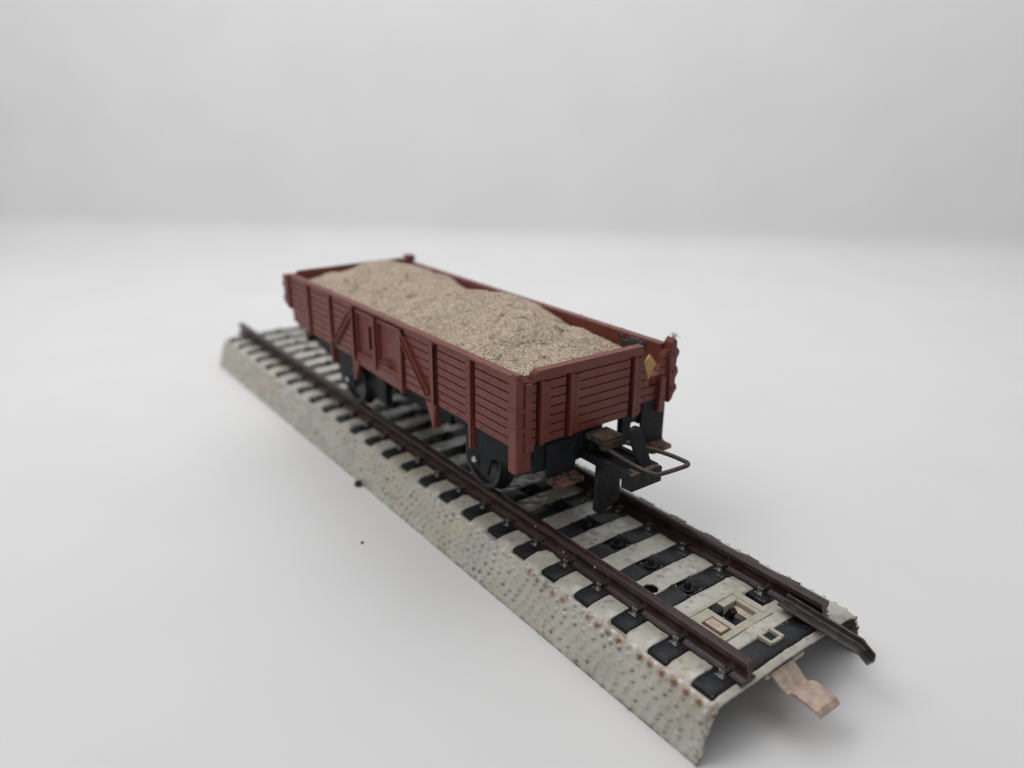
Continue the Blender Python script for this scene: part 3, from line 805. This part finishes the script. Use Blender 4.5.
# ------------------------------------------------------------------ camera
f = Vector((-math.sin(YAW)*math.cos(PITCH), math.cos(YAW)*math.cos(PITCH), math.sin(PITCH)))
r0 = Vector((math.cos(YAW), math.sin(YAW), 0)); u0 = r0.cross(f)
r1 = r0*math.cos(ROLL)+u0*math.sin(ROLL); u1 = u0*math.cos(ROLL)-r0*math.sin(ROLL)
cd = bpy.data.cameras.new('camera'); cam = bpy.data.objects.new('camera', cd); C.objects.link(cam)
mw = Matrix.Identity(4)
for i in range(3):
    mw[i][0] = r1[i]; mw[i][1] = u1[i]; mw[i][2] = -f[i]; mw[i][3] = CAM[i]*S
cam.matrix_world = mw
cd.sensor_fit = 'HORIZONTAL'; cd.sensor_width = 36; cd.lens = FPX/1024*36; cd.clip_start = .1; cd.clip_end = 500
cd.dof.use_dof = True; cd.dof.focus_distance = 107*S; cd.dof.aperture_fstop = 0.15
sc.camera = cam

# ------------------------------------------------------------------ light: a photo box, soft lamp above and a weaker one from the left
w = bpy.data.worlds.new('World'); sc.world = w; w.use_nodes = True
bg = w.node_tree.nodes['Background']; bg.inputs[0].default_value = (0.985, 0.983, 0.995, 1); bg.inputs[1].default_value = 0.25
def area(name, loc, target, sx, sy, power, col):
    l = bpy.data.lights.new(name, 'AREA'); l.shape = 'RECTANGLE'; l.size = sx*S; l.size_y = sy*S; l.energy = power; l.color = col
    o = bpy.data.objects.new(name, l); C.objects.link(o); o.location = [c*S for c in loc]
    d = Vector(target)-Vector(loc); o.rotation_euler = d.to_track_quat('-Z', 'Y').to_euler()
    return o
area('top_lamp', (-140, 35, 430), (-143, 37, 0), 560, 520, 9800, (0.995, 0.988, 0.99))
area('wall_fill', (-115, 48, 340), (-300, 180, 190), 1000, 140, 4600, (0.962, 0.97, 1.0))  # added out-of-view fill that only brightens the backdrop wall
area('side_lamp', (-170, -290, 440), (-80, 0, 20), 220, 220, 5600, (1.0, 0.985, 0.965))
sc.view_settings.view_transform = 'Standard'; sc.view_settings.look = 'None'; sc.view_settings.exposure = 0.06; sc.view_settings.gamma = 1
sc.render.engine = 'CYCLES'; sc.cycles.use_denoising = True; sc.cycles.max_bounces = 8; sc.cycles.filter_width = 1.25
++++++++
▶ Aim
Leave out the pictures and repeat exactly the lines from the start of the material through the line that contains "sc.camera = cam", both included.

▶ Complete output
Continue the Blender Python script for this scene: part 3, from line 805. This part finishes the script. Use Blender 4.5.
# ------------------------------------------------------------------ camera
f = Vector((-math.sin(YAW)*math.cos(PITCH), math.cos(YAW)*math.cos(PITCH), math.sin(PITCH)))
r0 = Vector((math.cos(YAW), math.sin(YAW), 0)); u0 = r0.cross(f)
r1 = r0*math.cos(ROLL)+u0*math.sin(ROLL); u1 = u0*math.cos(ROLL)-r0*math.sin(ROLL)
cd = bpy.data.cameras.new('camera'); cam = bpy.data.objects.new('camera', cd); C.objects.link(cam)
mw = Matrix.Identity(4)
for i in range(3):
    mw[i][0] = r1[i]; mw[i][1] = u1[i]; mw[i][2] = -f[i]; mw[i][3] = CAM[i]*S
cam.matrix_world = mw
cd.sensor_fit = 'HORIZONTAL'; cd.sensor_width = 36; cd.lens = FPX/1024*36; cd.clip_start = .1; cd.clip_end = 500
cd.dof.use_dof = True; cd.dof.focus_distance = 107*S; cd.dof.aperture_fstop = 0.15
sc.camera = cam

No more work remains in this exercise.